Se estivesse na academia, sua resposta teria sido clara e direta: “Sim, é uma questão de tempo”.

– J. Lo, militante até nas tatuagens –

Um mês depois de Marielle ter sido assassinada, a multiartista J. Lo Borges, de 30 anos, ainda não se conforma com sua morte. Carioca de Irajá, na Zona Norte, e militante lésbica, ela encontrou na vereadora uma representação política que sequer imaginava.

“Eu nem precisei ir atrás dela”, lembra a grafiteira da rede feminista de artes urbanas NAMI. Ela fazia parte da Coletiva Visibilidade Lésbica quando foi convidada pelo gabinete de Marielle para participar de uma reunião na Câmara dos Vereadores no ano passado.

“Quando cheguei, tinha várias mulheres de vários coletivos. Foi depois disso que fundamos a Frente Lésbica do Rio de Janeiro. Se não tivesse Marielle, a Frente não existiria”.

Apesar de ser formada em História e ter cursado Letras, foi nas artes que J. Lo se encontrou profissionalmente.

“Hoje, não consigo falar em nenhuma arte sem o recorte político. Como tatuadora, não tatuo homens, pesquiso processos para peles pretas e cobro preços mais baixos para negras. Como grafiteira e artista plástica, meu principal tema é sempre a visibilidade lésbica”, conta.

O único ponto de contato que os grupos em que milita têm com o sistema partidário atualmente é a vereadora Talíria Petrone, do PSOL de Niterói.
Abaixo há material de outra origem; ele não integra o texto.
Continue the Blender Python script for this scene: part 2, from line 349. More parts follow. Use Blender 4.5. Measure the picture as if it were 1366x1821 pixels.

Após a morte de Marielle, a artista homossexual, negra e periférica se sente mais vulnerável que nunca – especialmente num país que matou o dobro mulheres lésbicas em 2017 em relação a 2016, segundo dados do Dossiê sobre Lesbocídio no Brasil.

“Como eu sempre tive muito medo, aprendi a me aproveitar do racismo das pessoas. Desde que tenho 15 anos, as pessoas se afastam de mim na rua achando que vou assaltar. Uso isso para me proteger”.